I’ve blogged about this before, but when I write I’m an enthusiastic drawer of plans and maps to help me visualize the setting. These are usually rough hand-drawn affairs filed in a binder, which works fine for getting the writing done. However I also want to produce more professional-quality images to post to my website to supplement the books.
Since early last year I’ve been getting to grips with iDraw for a variety of drawing projects. I’m a long way from being an expert, but I’m sharing a few things I’ve learned along the way.
One of the most important tips I can suggest for a drawing project of any complexity is to make full use of layers to organize your work. Nowadays I’m in the habit of putting a bit of thought into how best to split things up into layers before I start.
Right now I’m working on probably the most ambitious project to date - a 2000’-long battleship with full deck plans. Here’s the front section profile and part of one of the decks.
It’s not obvious here because all the layers are showing, and iDraw presents them as one image, but the layer arrangement here follows a general pattern that I’ve found useful.
The foundation is a grid. Like most such software, iDraw has an inbuilt grid feature to help with alignment and positioning. This is visible here as a set of faint lines in the background and is not part of the drawing itself. To supplement this, I almost always find it useful to have a much coarser set of reference lines establishing the boundaries of a plan, center lines, or simply a larger scale grid. These are the red lines you see here, and I place them in their own layer.
I always put annotations and labels into their own layer on top of everything else, and then the main content of the drawing goes into one or more layers in between.
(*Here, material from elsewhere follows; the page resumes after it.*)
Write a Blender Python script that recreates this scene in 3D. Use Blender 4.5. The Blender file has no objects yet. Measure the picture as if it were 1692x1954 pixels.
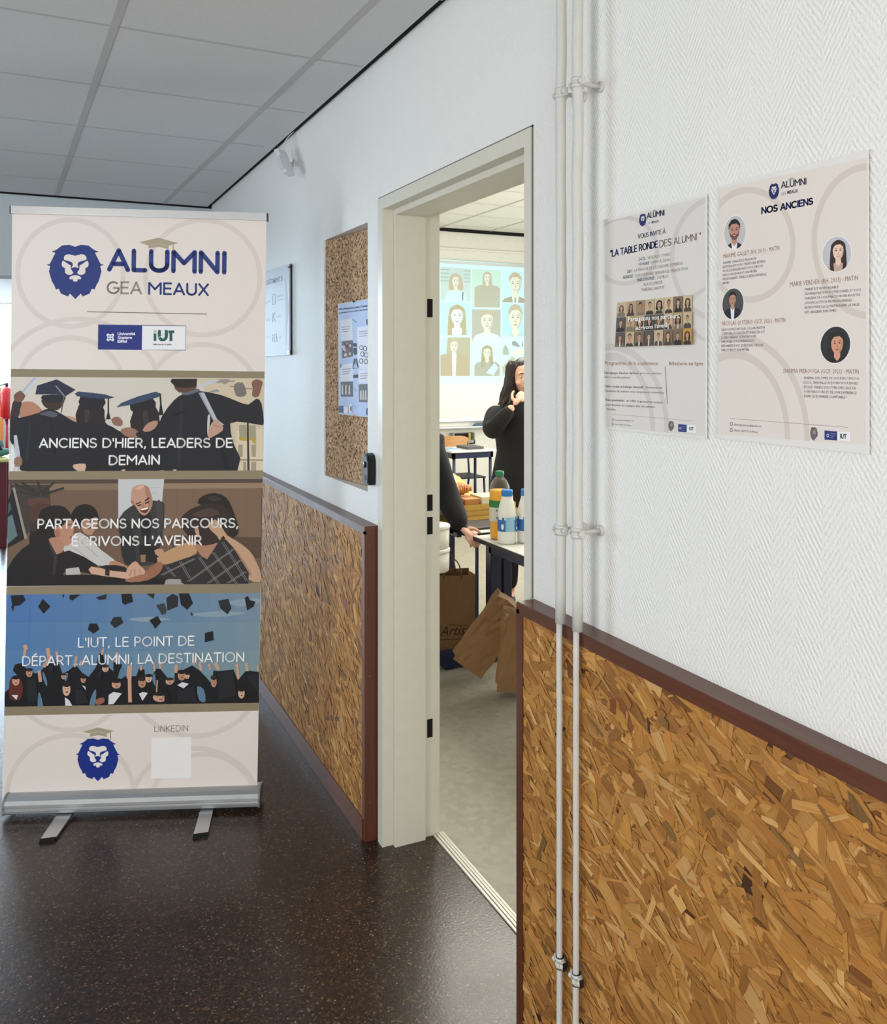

Why do this? A number of reasons. For starters there’s the obvious fact that layers are, well, layers. Whenever you add elements to a drawing there’s an implied “Z-order”, a third dimension, which determines which element is in front of which. This can sometimes get messy to sort out, but layers can help simplify things. For example, the labels in this drawing are in their own layer on top of everything else, so they will
never get accidentally hidden by anything elsewhere in the plan.
Also for this kind of technical drawing it’s important to be able to select and manipulate lines and other objects once you’ve placed them. Maybe there’s a piece that I want to copy and paste elsewhere, for example, or I need to move a set of walls and doorways over a bit. Having different parts of the diagram held in different layers means that when you’re working in a particular layer, even though you can still see the rest, you can’t inadvertently select elements from anything but the layer you’re working in. In other words all those gridlines and labels don’t get in the way. And if you need a clearer view of the bit you’re working on you can always hide the layers you don’t want to see.
In this example, I chose to keep the gross structural elements - the frame of the ship - separated out into their own layer. Here’s the same picture with the fine detail hidden.
When I finish the drawing and want to publish it, I will choose to hide all those gridlines - an easy job if they’re in their own layer.
iDraw makes it really easy to add and arrange layers. One of the tool palettes lists them all out, and you can add, delete, and move them around easily.
One last use I’ve found is to add actual drawing effects. In this picture of the Emperor’s palace, you see some of the building appear fainter than others, giving an impression of depth.
As a kid did you ever try that trick of creating a foggy landscape by drawing parts on pieces of tracing paper then laying them one on top of each other? I did the same here, by setting up layers for foreground, middle, and distant buildings and placing a semi-transparent layer in between. The tool palette in iDraw has all sorts of options for how to blend each layer into the overall picture, a set of features I’ve only just begun to explore.